The CEO and founder has been building the Overland Park-based tech company the past three years with a part-time team. To keep the company humming, Graham took a second job at a liquor store and then a bank. Now, with the seed round, Finotta can go all in and make its employees full time.
“It’s really difficult to have developers who are working at different organizations and coding in their spare time,” Graham said. “It’s just really emotional in the sense that now with this funding, I don’t have to worry about going out and raising funds constantly. I can actually focus on deploying with our first institutions and their customers and perfecting the product so it absolutely crushes their expectations. … This capital allows us to really start to grow and spread the word about what we’ve been doing and really turbo charge our sales process.”
Finotta employs seven and plans to hire two more, including a midlevel developer and a salesperson. The money also will allow Finotta to focus on a seamless integration of its technology into a financial institution’s mobile banking app. The round involved a sole investor that wishes to remain anonymous.
Finotta arms community banks and credit unions with a coveted tool — the ability to revamp their mobile app with personalized customer experiences. The company’s software uses algorithms to analyze a customer’s financial lifestyle, such as where money is spent, to predict what that customer will need moving forward. The app then can promote financial services that fit those needs.

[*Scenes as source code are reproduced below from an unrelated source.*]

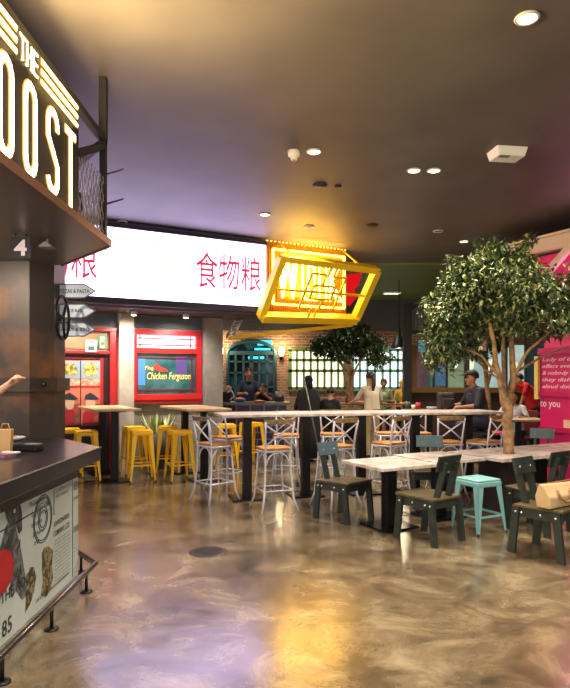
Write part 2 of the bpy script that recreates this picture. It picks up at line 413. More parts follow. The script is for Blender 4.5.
# perforated steel brace
m = MB(); a = at(226, 13.0, CH + (379 - 338) / F * 13); b = at(239, 13.0, CH + (379 - 313) / F * 13)
m.beam(a, b, .02, .04); a2 = a + V((.14, 0, 0)); b2 = b + V((.14, 0, 0)); m.beam(a2, b2, .02, .04)
for i in range(9):
    t = i / 8; m.beam(a.lerp(b, t), a2.lerp(b2, min(1, t + .06)), .015, .03)
b3 = (b + b2) / 2; m.beam(b3, V((b3.x, b3.y, CEIL)), .02, .02)
o = m.build('steel_ladder_brace', M_('galvanised', (190, 188, 190), .35, .6)); tag(o, 'slanted perforated steel brace beside the grey pillar above the arch', 'brace')

# ------------------------------------------------------------------ shop door and window on the facade
def fr(plane, root, rects, mt, name, t=.06, off=0.0):
    for r in rects:
        m = MB(); plane.quad(m, *r, t, off); m.build(name, mt, root, w=True)
B0 = FAC.hit(85, 379)
root = empty('door_1', V((B0.x, B0.y, 0))); tag(root, kind='structure', label='red framed shop door covered in food posters', cat='door')
fr(FAC, root, [(20, 325, 117, 332), (109, 332, 117, 472.5), (20, 349.5, 109, 354), (20, 332, 24, 472)], red, 'door_frame', .1, .0)
m = MB(); FAC.quad(m, 24, 332, 109, 349.5, .02); m.build('transom_panel', M_('transom_print', (196, 132, 84), .5, c2=(120, 96, 70), nscale=3), root, w=True)
m = MB(); FAC.quad(m, 24, 354, 109, 472, .02); m.build('door_leaf', M_('door_dark', (38, 20, 22), .4), root, w=True)
m = MB(); FAC.quad(m, 100, 359, 103, 470, .03, .02); FAC.quad(m, 24, 357, 103, 358.8, .03, .02); m.build('door_stile', red, root, w=True)
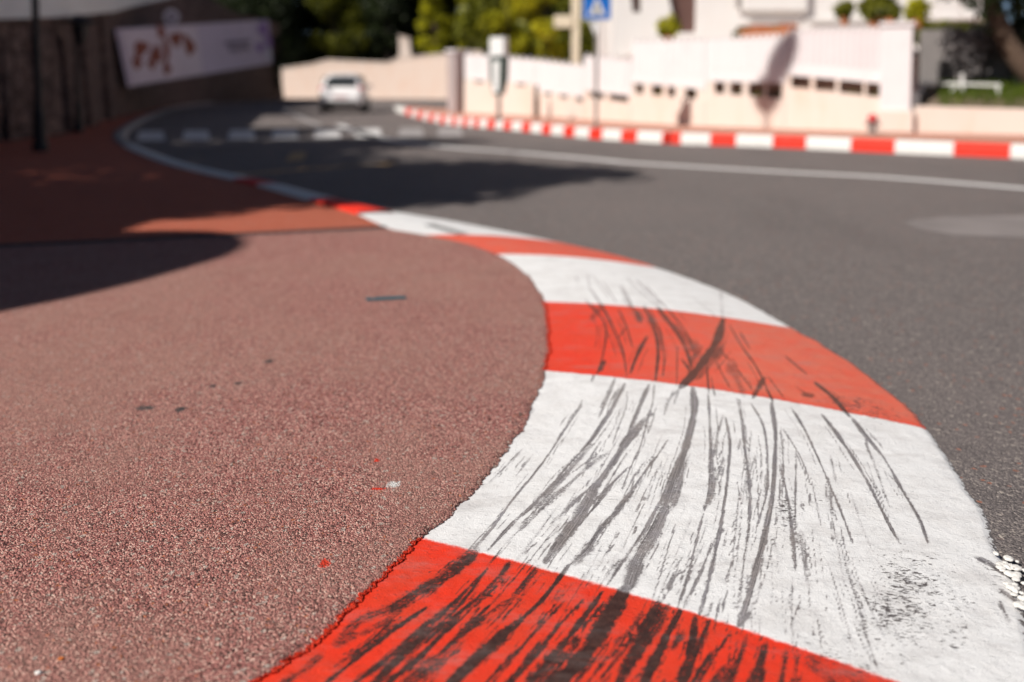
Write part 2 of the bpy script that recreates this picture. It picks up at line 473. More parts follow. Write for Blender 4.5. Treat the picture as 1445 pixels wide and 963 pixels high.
# near kerb: inner and outer edge given at the paint joints (integers) and between
ZI, ZO = .033, .006
inner = [(0, Vector((-.98, 1.08, ZI))), (.55, G(375, 963, ZI)), (1, G(601, 763, ZI)), (1.35, G(690, 672, ZI)), (1.62, G(735, 610, ZI)), (2, G(772, 525, ZI)), (2.5, G(776, 470, ZI)),
         (3, G(768, 427, ZI)), (3.5, G(742, 388, ZI)), (4, G(700, 360, ZI)), (4.5, G(652, 344, ZI)), (5, G(597, 333, ZI)), (5.5, G(545, 323, ZI)), (6, G(494, 305, ZI))]
outer = [(0, Vector((.36, .48, ZO))), (1, Vector((.905, 1.465, ZO))), (1.4, G(1444, 860, ZO)), (1.6, G(1400, 752, ZO)), (1.75, G(1374, 698, ZO)), (2, G(1312, 606, ZO)), (2.35, G(1240, 540, ZO)), (2.7, G(1170, 491, ZO)), (3, G(1120, 464, ZO)), (3.5, G(1036, 417, ZO)),
         (4, G(932, 379, ZO)), (4.5, G(868, 360, ZO)), (5, G(795, 343, ZO)), (5.5, G(655, 315, ZO)), (6, G(512, 292, ZO))]
def inner_at(u): return catmull([k for k, v in inner], [tuple(v) for k, v in inner], u)
def outer_at(u): return catmull([k for k, v in outer], [tuple(v) for k, v in outer], u)
us = np.concatenate([np.linspace(.0, .45, 40)[:-1], np.linspace(.45, 3.0, 860)[:-1], np.linspace(3, 4, 170)[:-1], np.linspace(4, 6, 120)])
NT = 340
tt = np.linspace(0, 1, NT)
I, O = inner_at(us), outer_at(us)
# ragged outer rim
rag = noise1(us, 3, 9) * .008 + noise1(us, 4, 24) * .004 + noise1(us, 5, 60) * .0012
dirs = (O - I); dirs /= np.linalg.norm(dirs, axis=1)[:, None]
O = O + dirs * rag[:, None]
I = I - dirs * .05                                              # runs in under the lip of the pavement
P = I[:, None, :] * (1 - tt)[None, :, None] + O[:, None, :] * tt[None, :, None]
P[..., 2] += .026 * np.sin(np.pi * np.clip(tt, 0, 1)) ** .9 - .006 * np.clip((tt - .985) / .015, 0, 1)
width = np.linalg.norm(O - I, axis=1)
V = P.reshape(-1, 3)
PIX = project(V)
band = np.repeat(us, NT)
TT = np.tile(tt, len(us))
edge = np.minimum(TT * np.repeat(width, NT) - .05 + .03, (1 - TT) * np.repeat(width, NT))

# ---- skid marks: traced centre lines (in photograph pixels, put on the kerb surface where they lie)
S = []
rr_ = random.Random(8)
S += [([(1376, 786), (1398, 797), (1420, 812)], 9, .75), ([(1409, 832), (1425, 842), (1440, 853)], 9, .8), ([(1409, 848), (1424, 878)], 9, .6)]
def strokes(x0, y0, sc, items):
    for pts, w, s in items:
        S.append(([(x0 + x / sc, y0 + y / sc) for x, y in pts], w / sc, s))
strokes(740, 500, 4.378, [
    ([(358,285),(330,345),(240,480),(170,590),(90,700),(0,815)], 20, .95), ([(620,185),(540,340),(480,430),(420,520),(350,600)], 38, .95),
    ([(410,560),(300,690),(200,800),(60,945)], 62, .62), ([(350,600),(260,700),(160,820),(30,950)], 16, 1.1), ([(525,605),(400,690),(250,825),(90,940)], 40, .55),
    ([(560,150),(520,240),(470,330)], 34, .62), ([(545,200),(500,300),(458,395)], 20, .7), ([(635,230),(630,320),(590,430),(540,575)], 11, .9),
    ([(770,190),(720,300),(680,400),(640,500)], 38, .85), ([(745,400),(650,520),(560,650),(480,765),(380,900),(320,970)], 72, .82), ([(660,480),(590,580)], 50, .95),
    ([(802,190),(792,300),(762,400),(720,560),(660,690),(605,840)], 18, .9), ([(885,530),(820,630),(770,690),(700,790),(640,870),(560,960)], 24, .9),
    ([(640,700),(540,800),(450,890),(390,960)], 22, .85), ([(470,760),(370,860),(270,960)], 20, .8), ([(920,225),(885,310),(862,375)], 20, .62), ([(760,375),(800,370)], 30, .6), ([(960,215),(900,270)], 30, .5),
    ([(1040,215),(1050,330),(1025,470),(980,620),(920,780),(880,900),(850,968)], 70, .98), ([(960,620),(900,760),(820,950)], 24, .8), ([(1000,640),(960,800),(910,960)], 60, .7),
    ([(1135,240),(1145,420),(1150,560),(1145,680),(1140,850),(1110,965)], 26, .85), ([(1245,400),(1270,560),(1260,700),(1245,850),(1225,965)], 26, .92), ([(1190,480),(1185,650)], 30, .5),
    ([(1330,280),(1345,420),(1365,600),(1385,800),(1392,965)], 24, .75), ([(1230,640),(1180,800),(1130,940)], 30, .6), ([(1160,700),(1160,850),(1110,955)], 44, .66), ([(430,130),(415,170)], 18, .7)])
strokes(1000, 540, 4.012, [
    ([(160,90),(190,220),(205,380),(230,540),(232,760),(210,965)], 26, .78), ([(240,120),(300,220),(325,330),(335,480),(325,640),(270,820)], 26, .85),
    ([(355,120),(378,280),(375,450),(365,600),(340,760),(290,968)], 42, 1.05), ([(420,260),(490,370),(545,480),(575,578)], 13, .95), ([(465,140),(540,260),(620,430),(690,590),(750,730),(812,905)], 20, .95),
    ([(640,180),(740,310),(840,460),(930,620),(1010,780),(1085,915)], 28, .98), ([(810,200),(880,290),(980,410)], 34, 1.0), ([(980,410),(1030,490)], 18, .75), ([(1030,490),(1060,545),(1140,680),(1200,790),(1242,908)], 30, .95),
    ([(400,470),(440,620),(465,780),(480,965)], 28, .85), ([(95,200),(120,330),(110,500),(85,700),(38,945)], 26, .85), ([(90,440),(30,590),(8,690)], 22, .6), ([(12,300),(15,480),(20,650)], 44, .55),
    ([(160,560),(185,700)], 10, .7), ([(300,600),(260,740)], 10, .65), ([(180,320),(165,380)], 22, .6), ([(690,620),(700,780)], 6, .7), ([(720,640),(718,780)], 6, .6), ([(520,840),(540,965)], 44, .42), ([(540,690),(515,700)], 30, .5),
    ([(600,0),(700,80),(800,195)], 32, .95), ([(490,20),(560,70)], 8, .7), ([(530,65),(600,75)], 34, .5)])
strokes(600, 680, 3.403, [
    ([(490,0),(410,100),(330,210),(235,325)], 19, .98), ([(620,0),(520,110),(420,200),(300,330)], 22, .85), ([(690,10),(560,130),(450,235)], 28, .62), ([(830,0),(770,120),(700,220),(640,300),(575,385)], 72, .88),
    ([(690,215),(600,350)], 60, .9), ([(910,0),(780,160),(650,310)], 22, .8), ([(800,20),(720,90),(640,180)], 12, .7), ([(1030,0),(930,130),(840,230),(780,320),(700,395)], 34, .82), ([(800,300),(720,390)], 80, .55),
    ([(1150,60),(1060,220),(980,340),(870,500)], 26, .82), ([(1157,120),(1100,240),(1030,360),(975,505)], 100, .85), ([(520,300),(480,345)], 16, .7), ([(940,370),(860,470)], 30, .4),
    ([(240,345),(120,440),(-10,545)], 74, .72), ([(300,420),(150,570),(0,720)], 26, .9), ([(405,390),(360,450)], 40, .85), ([(360,450),(250,560),(100,680),(0,775)], 30, .85), ([(545,405),(420,560)], 50, .66), ([(420,560),(300,640),(150,760),(0,890)], 34, .72),
    ([(690,400),(560,570),(400,710)], 36, 1.05), ([(410,700),(250,850),(120,968)], 66, 1.12), ([(580,640),(470,780)], 14, .6), ([(590,770),(400,960)], 18, .9), ([(650,510),(600,590)], 22, .5),
    ([(850,530),(740,680),(620,830),(490,968)], 40, .92), ([(960,520),(850,700),(760,840),(630,968)], 108, 1.15), ([(1120,590),(1040,740),(960,900),(930,968)], 74, .85), ([(1160,750),(1080,900),(1045,968)], 66, 1.0),
    ([(750,760),(580,960)], 26, .75), ([(900,750),(720,960)], 18, .65), ([(420,850),(330,960)], 24, .6), ([(200,740),(100,840),(20,940)], 40, .45)])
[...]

“Banks miss opportunities all day long. They miss car loan opportunities, mortgage opportunities, just because their technology is not in the right place,” Graham said. “So for us, everything starts with a mobile channel. We all use our phones. … Our entire goal is to make that sales process completely seamless and extremely valuable for the end user. At the end of the day, we want to create this rising-tide-lifts-all-boats environment, where the (bank’s) customers are better off because they’ve got the right products, the bank and credit union are better off because they’ve got a happy customer, and if they have a happy customer, we have a happy customer.”